Cabbage is a low-status vegetable, in part because it grows so well almost everywhere. Kale and other hardy loose-leafed brassicas might have the edge on them in Scotland, but Chapel Farm in North Berwick nevertheless fills our veg boxes with hefty cabbages all winter, and in the coming week we have spring greens- which are just soft, early cabbages- up from Lincolnshire. In the days of kaleyards, cottage gardens, and commons, poor people in many parts of the world were growing brassicas to eat. And anything eaten primarily by the poor always suffers for it in the cultural imagination, as it becomes representative of poverty. As Evelyne Bloch-Dano writes in Vegetable: A Biography, ‘The strong smell of cabbage constitutes a distinctive, and negative, social symbol. We are at the very heart of the notion of taste—in both senses of the term. The truffle, too, has a strong odor. But in that case, the rarity of the product, beginning in the seventeenth century, made its smell a sign of distinction, even of luxury, whereas the odor of cabbage, a common vegetable, thought of as rural, evoked poverty or crudeness’. This same rurality is transformed, when it is fashionable to do so, into peasant-food simplicity, on which the coolness of kale, and indeed the 90s trend for dieting by restricting yourself to cabbage soup, rely for their cachet. 

All of which isn’t to say that well-boiled cabbage smells good: it generally does not, as its various sulphuric compounds remind our noses of rot. It takes time for these compounds to be released, which is why cooking cabbage quickly doesn’t cause the same problem. Cooking it in oil- frying it or roasting it- also helps, as it keeps the compounds in until they can be denatured by the heat. Cabbage is, really, easy, and versatile: certainly it is easier and more versatile than my beloved kale, than a lot of vegetables we rank so highly. If you don’t like cabbage, that’s completely reasonable and fine and you can email us to add it to your opt-out list. But if you just haven’t given it much thought, if you let the memories (your own memories, or some of those memories belonging to other people that wind up floating through all our minds) of school-dinner cabbage put you off, I urge you to reconsider.

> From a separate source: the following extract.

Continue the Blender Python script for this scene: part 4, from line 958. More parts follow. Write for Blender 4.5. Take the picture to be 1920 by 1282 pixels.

In Tender, Nigel Slater describes cabbages as “beautiful as any rose, as complex and mysterious as any peony”, and sings the praise in particular of cabbage briefly boiled in lots of rapidly boiling salted water: “the colours clear and bright, the leaves singing with life”. This poetic praise reframes tender leaves of fresh cabbage as a delight, a beauty we can all partake in. Cabbages are in season in one form or another most of the year round, and while once the spring greens are gone we will move onto other brassicas for a while (and will enjoy that thoroughly), the dependability of the cabbage means: it will be back. Don’t dread it; look forward to it if you can.

Here are some recipes to help:

  • Okonomiyaki are Japanese cabbage pancakes. You don’t need any specialist ingredients (although you can use some if you like) and can adapt it endlessly. In fact, the word Okomiyaki more or less means “cooked as you like it”, so it’s in the spirit of the thing to follow your whims. It’s a great way to make dinner from not much more than a head of cabbage.
  • Cabbage rolls is a dish traditional in Ukraine and Poland, in which leaves of cabbage are rolled around a filling of rice and mince, then the whole are cooked in a tomato sauce. From River Cottage, a vegetarian version.
  • In this dish, mustard seeds and turmeric bring out the sweetness of cabbage
  • Creamy cabbage with ginger, utterly delicious and rich.
  • Roast chicken with schmaltzy cabbage, for cabbage so caramelised and flavourful you’ll want some crusty bread to mop it up with.